Records with scene code
>>>>

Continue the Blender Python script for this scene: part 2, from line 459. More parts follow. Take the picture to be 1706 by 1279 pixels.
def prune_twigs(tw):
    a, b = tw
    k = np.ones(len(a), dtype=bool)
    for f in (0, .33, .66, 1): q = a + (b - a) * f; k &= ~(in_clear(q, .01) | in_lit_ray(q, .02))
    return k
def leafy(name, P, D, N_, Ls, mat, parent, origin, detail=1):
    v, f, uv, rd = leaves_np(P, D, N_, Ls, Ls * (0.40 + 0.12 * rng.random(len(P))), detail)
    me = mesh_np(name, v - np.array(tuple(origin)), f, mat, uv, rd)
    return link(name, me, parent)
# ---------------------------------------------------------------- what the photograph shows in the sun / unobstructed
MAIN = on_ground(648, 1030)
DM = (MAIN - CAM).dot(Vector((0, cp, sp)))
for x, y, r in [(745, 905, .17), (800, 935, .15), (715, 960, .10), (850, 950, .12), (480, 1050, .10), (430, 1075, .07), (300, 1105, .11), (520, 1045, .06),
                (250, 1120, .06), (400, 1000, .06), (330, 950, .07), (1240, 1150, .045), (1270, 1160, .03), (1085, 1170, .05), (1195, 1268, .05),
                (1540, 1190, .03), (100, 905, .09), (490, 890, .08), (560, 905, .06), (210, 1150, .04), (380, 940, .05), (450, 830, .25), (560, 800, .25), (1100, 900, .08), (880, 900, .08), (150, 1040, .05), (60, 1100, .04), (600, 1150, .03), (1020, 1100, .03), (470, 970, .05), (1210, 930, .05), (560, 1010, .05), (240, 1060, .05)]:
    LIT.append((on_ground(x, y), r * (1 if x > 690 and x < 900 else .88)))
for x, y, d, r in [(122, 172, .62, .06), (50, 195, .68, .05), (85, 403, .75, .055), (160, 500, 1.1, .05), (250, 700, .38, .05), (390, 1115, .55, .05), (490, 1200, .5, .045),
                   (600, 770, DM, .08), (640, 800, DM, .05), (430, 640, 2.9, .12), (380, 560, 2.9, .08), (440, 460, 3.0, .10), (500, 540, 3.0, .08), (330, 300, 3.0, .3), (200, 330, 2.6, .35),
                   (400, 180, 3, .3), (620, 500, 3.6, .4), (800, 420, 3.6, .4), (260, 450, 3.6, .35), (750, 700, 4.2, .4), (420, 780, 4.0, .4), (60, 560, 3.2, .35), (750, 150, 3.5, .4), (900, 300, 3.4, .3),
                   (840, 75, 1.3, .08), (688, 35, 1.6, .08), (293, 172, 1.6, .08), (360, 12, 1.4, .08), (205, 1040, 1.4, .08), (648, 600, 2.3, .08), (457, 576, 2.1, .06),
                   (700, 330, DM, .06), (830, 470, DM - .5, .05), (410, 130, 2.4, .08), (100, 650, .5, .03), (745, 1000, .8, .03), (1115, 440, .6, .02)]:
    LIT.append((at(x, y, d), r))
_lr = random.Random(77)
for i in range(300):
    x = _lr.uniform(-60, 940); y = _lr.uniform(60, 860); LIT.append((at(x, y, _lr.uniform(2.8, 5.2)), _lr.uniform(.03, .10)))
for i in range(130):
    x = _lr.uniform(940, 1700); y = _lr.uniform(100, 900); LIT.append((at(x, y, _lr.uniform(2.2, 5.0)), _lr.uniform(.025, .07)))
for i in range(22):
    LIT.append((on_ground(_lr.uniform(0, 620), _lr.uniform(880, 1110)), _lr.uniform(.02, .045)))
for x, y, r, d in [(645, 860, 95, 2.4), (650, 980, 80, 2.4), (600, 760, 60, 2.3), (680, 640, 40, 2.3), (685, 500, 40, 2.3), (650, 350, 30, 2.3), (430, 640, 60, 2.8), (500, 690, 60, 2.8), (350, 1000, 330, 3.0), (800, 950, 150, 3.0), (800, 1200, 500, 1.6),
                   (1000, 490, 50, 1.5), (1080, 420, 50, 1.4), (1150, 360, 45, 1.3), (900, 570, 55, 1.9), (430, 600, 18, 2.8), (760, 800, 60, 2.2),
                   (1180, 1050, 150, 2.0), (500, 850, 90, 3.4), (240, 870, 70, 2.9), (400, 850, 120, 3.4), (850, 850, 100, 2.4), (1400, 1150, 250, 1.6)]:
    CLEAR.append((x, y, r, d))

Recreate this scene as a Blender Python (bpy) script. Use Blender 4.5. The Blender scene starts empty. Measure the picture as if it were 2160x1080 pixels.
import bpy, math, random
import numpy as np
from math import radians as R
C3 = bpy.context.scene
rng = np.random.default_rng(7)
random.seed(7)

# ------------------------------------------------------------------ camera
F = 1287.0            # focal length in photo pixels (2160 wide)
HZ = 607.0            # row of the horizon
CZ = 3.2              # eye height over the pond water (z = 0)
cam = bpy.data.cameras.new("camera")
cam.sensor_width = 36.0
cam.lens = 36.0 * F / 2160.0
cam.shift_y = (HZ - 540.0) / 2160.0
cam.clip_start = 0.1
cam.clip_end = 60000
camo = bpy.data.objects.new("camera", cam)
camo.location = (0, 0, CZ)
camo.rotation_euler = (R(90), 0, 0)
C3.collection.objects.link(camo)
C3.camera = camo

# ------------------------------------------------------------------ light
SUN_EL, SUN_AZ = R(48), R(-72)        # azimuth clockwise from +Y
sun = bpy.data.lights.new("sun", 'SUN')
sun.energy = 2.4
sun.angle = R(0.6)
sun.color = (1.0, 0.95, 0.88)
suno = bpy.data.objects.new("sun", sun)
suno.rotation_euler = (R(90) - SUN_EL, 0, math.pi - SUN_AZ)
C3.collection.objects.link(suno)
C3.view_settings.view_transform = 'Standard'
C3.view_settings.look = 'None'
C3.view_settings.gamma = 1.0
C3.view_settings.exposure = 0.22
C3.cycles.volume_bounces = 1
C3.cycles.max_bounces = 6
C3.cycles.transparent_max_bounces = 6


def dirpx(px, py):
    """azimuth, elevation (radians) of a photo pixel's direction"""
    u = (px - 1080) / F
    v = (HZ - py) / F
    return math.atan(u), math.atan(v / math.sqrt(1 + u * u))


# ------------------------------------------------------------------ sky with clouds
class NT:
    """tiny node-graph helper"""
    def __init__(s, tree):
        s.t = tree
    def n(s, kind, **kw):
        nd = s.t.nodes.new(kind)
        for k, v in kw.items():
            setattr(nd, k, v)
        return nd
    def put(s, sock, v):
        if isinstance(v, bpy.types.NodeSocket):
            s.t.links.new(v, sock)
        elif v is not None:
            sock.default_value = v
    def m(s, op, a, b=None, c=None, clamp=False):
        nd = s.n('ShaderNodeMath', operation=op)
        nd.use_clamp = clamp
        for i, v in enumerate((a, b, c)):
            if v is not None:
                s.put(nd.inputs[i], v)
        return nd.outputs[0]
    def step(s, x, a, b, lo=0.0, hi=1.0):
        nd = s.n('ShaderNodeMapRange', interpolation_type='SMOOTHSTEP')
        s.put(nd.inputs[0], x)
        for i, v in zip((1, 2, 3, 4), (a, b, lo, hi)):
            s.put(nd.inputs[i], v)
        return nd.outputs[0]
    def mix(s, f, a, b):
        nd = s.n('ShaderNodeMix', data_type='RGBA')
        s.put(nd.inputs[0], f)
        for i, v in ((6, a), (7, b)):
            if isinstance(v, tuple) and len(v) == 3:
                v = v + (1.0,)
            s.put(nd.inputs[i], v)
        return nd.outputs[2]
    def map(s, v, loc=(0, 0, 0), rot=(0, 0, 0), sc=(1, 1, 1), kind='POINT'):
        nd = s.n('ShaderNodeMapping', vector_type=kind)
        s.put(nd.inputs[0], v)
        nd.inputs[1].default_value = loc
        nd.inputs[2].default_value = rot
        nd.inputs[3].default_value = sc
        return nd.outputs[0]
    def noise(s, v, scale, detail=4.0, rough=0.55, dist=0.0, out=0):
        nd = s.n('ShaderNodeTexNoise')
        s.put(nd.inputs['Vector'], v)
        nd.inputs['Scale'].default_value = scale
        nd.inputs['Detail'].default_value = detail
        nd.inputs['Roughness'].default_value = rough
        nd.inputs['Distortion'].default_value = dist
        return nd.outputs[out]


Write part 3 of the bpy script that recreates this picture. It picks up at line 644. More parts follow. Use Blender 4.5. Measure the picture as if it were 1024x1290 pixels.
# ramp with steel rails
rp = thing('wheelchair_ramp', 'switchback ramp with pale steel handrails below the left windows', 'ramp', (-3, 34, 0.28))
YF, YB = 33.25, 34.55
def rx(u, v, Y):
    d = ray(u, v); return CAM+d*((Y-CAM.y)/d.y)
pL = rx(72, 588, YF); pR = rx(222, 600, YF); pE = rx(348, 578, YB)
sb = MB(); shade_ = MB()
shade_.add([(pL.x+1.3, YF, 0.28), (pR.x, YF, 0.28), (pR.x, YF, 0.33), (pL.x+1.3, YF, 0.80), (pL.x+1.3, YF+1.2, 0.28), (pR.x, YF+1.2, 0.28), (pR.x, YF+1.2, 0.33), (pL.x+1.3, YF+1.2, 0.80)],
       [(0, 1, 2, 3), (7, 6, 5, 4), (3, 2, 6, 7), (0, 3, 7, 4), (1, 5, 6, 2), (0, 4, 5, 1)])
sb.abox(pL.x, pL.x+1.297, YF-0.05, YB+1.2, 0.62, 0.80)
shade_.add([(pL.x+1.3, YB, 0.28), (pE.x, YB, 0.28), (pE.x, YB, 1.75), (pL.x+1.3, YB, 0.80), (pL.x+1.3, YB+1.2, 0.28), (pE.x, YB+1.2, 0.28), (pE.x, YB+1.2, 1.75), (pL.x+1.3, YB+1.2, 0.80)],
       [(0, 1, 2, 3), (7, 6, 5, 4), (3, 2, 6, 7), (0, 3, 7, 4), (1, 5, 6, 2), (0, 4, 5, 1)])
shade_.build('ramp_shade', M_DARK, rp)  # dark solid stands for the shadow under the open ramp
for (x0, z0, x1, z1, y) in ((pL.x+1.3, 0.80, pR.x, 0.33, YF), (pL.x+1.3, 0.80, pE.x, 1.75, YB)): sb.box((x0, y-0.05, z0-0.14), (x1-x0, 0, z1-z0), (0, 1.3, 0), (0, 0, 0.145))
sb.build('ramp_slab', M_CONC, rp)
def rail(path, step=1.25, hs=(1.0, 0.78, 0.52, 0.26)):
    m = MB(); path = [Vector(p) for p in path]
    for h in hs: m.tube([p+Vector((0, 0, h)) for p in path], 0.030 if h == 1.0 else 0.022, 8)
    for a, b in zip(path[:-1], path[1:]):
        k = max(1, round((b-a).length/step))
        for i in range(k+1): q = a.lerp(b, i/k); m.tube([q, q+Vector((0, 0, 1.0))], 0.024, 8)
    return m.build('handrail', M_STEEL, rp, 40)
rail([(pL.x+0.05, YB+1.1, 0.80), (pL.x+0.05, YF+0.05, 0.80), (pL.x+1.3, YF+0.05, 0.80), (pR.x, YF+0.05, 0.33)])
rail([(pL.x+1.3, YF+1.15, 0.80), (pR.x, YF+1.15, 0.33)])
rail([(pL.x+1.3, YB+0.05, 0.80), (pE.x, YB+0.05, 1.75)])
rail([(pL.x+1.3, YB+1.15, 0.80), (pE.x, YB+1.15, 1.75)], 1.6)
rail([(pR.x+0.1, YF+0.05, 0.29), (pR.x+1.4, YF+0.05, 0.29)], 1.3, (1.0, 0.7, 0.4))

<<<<

Transcribe, word for word, every line from the line with "Recreate this scene" to the line with "return math.atan(u), math.atan(v", inclusive, and output nothing else.

Recreate this scene as a Blender Python (bpy) script. Use Blender 4.5. The Blender scene starts empty. Measure the picture as if it were 2160x1080 pixels.
import bpy, math, random
import numpy as np
from math import radians as R
C3 = bpy.context.scene
rng = np.random.default_rng(7)
random.seed(7)

# ------------------------------------------------------------------ camera
F = 1287.0            # focal length in photo pixels (2160 wide)
HZ = 607.0            # row of the horizon
CZ = 3.2              # eye height over the pond water (z = 0)
cam = bpy.data.cameras.new("camera")
cam.sensor_width = 36.0
cam.lens = 36.0 * F / 2160.0
cam.shift_y = (HZ - 540.0) / 2160.0
cam.clip_start = 0.1
cam.clip_end = 60000
camo = bpy.data.objects.new("camera", cam)
camo.location = (0, 0, CZ)
camo.rotation_euler = (R(90), 0, 0)
C3.collection.objects.link(camo)
C3.camera = camo

# ------------------------------------------------------------------ light
SUN_EL, SUN_AZ = R(48), R(-72)        # azimuth clockwise from +Y
sun = bpy.data.lights.new("sun", 'SUN')
sun.energy = 2.4
sun.angle = R(0.6)
sun.color = (1.0, 0.95, 0.88)
suno = bpy.data.objects.new("sun", sun)
suno.rotation_euler = (R(90) - SUN_EL, 0, math.pi - SUN_AZ)
C3.collection.objects.link(suno)
C3.view_settings.view_transform = 'Standard'
C3.view_settings.look = 'None'
C3.view_settings.gamma = 1.0
C3.view_settings.exposure = 0.22
C3.cycles.volume_bounces = 1
C3.cycles.max_bounces = 6
C3.cycles.transparent_max_bounces = 6


def dirpx(px, py):
    """azimuth, elevation (radians) of a photo pixel's direction"""
    u = (px - 1080) / F
    v = (HZ - py) / F
    return math.atan(u), math.atan(v / math.sqrt(1 + u * u))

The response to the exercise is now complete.